Horas após o vazamento ter ocorrido, o vicepresidente do Conselho Regional de Engenharia e Agronomia do Rio (Crea-RJ), Manoel Lapa, que vem acompanhando as obras desde o ano passado, esteve no local para tentar esclarecer melhor o incidente. Segundo ele, o produto que vazou seria utilizado para facilitar, lubrificar a passagem do tatuzão:

— Antes da passagem do tatuzão, são colocadas colunas de uma calda de cimento, que é enrijecida e serve para tornar o solo que vem à frente mais uniforme. Depois, é colocado esse produto químico que facilita a passagem do tatuzão. Por algum motivo ainda não determinado, esse material conseguiu se infiltrar em algum caminho no cimento e chegou até a superfície.

Lapa também foi a alguns prédios vizinhos ao vazamento e confirmou que não há nenhum risco aparente às edificações. Ele comentou ainda que nos trechos onde as escavações ocorrerão além dos 25 metros de profundidade estão sendo feitos reforços de concreto nas laterais, para que os edifícios não sejam afetados.

O local de onde vazou o material foi cercado por lonas, onde as equipes fizeram a quebra do asfalto com britadeiras. Uma corrente foi instalada na área atingida para evitar que as pessoas atravessassem o local. Apesar disso, uma mulher chegou a afundar o pé no produto que vazou. Por volta das 16h30m, o trânsito foi liberado em meia pista para quem seguia da Rua Farme de Amoedo em direção à Barão da Torre. Além de problemas no trânsito, o acidente causou prejuízos ao comércio local.

— Por causa do vazamento, o movimento de clientes parou a tarde toda. Sem contar que eu precisei lavar toda a loja — reclamou a funcionária de uma lanchonete de Ipanema.

Em nota, a Secretaria estadual de Transportes afirmou que fiscaliza permanentemente as obras da Linha 4 através da empresa Riotrilhos, que mandou engenheiros ao local. "Foi executado o plano de emergência, que prevê o monitoramento das edificações, medidas técnicas de controle do vazamento e acionamento de autoridades", informou. A secretaria também pediu ao consórcio um laudo com as causas do incidente, mas reforçou que não há riscos.
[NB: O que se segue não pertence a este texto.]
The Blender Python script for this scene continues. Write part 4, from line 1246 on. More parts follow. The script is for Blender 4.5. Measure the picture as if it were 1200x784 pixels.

INCIDENTE PARALISOU O TATUZÃO POR 6 MESES

Em 12 de maio do ano passado, a Defesa Civil do Rio determinou a suspensão das escavações feitas pela Tunnel Boring Machine, mais conhecida como tatuzão, após o surgimento de duas crateras na calçada da Rua Barão da Torre, entre as ruas Farme de Amoedo e Teixeira de Melo, em Ipanema. Na madrugada do dia anterior, moradores do trecho foram acordados por um estrondo. O incidente, que teria ocorrido devido ao assentamento do solo no local, causou pânico entre moradores, que deixaram seus apartamentos às pressas, com medo de desabamento. Quatro edifícios tiveram rachaduras, e guaritas foram danificadas. Um dos mais atingidos foi o prédio 137. Não houve feridos. Também não houve interrupção do restante das obras para a implantação da Linha 4 do metrô, que ligará Ipanema à Barra da Tijuca.

Em 27 de maio, técnicos do Consórcio Linha 4 Sul, responsável pelas obras, reuniram-se com os moradores para informar que seriam realizadas, a partir do dia 28 e durante 60 dias, injeções de calda de cimento no subsolo, para recuperar as características que o terreno apresentava antes do incidente.

No entanto, apenas em 10 de novembro o tatuzão voltou a fazer escavações na Rua Barão da Torre. Logo após a máquina entrar em operação, por volta das 9h, um novo buraco, com cerca de meio metro de diâmetro, surgiu na rua, na altura do número 82, na calçada da Escola Municipal José Linhares.

Na ocasião, o consórcio negou que houvesse "qualquer relação entre as obras e o surgimento do buraco na Rua Barão da Torre", atribuído a um "vazamento de esgoto numa rede de 150 mm de PVC" da Cedae, que resolveu o problema.

A previsão é que a Linha 4 seja entregue no primeiro semestre de 2016.Serão seis estações em 16 quilômetros de extensão.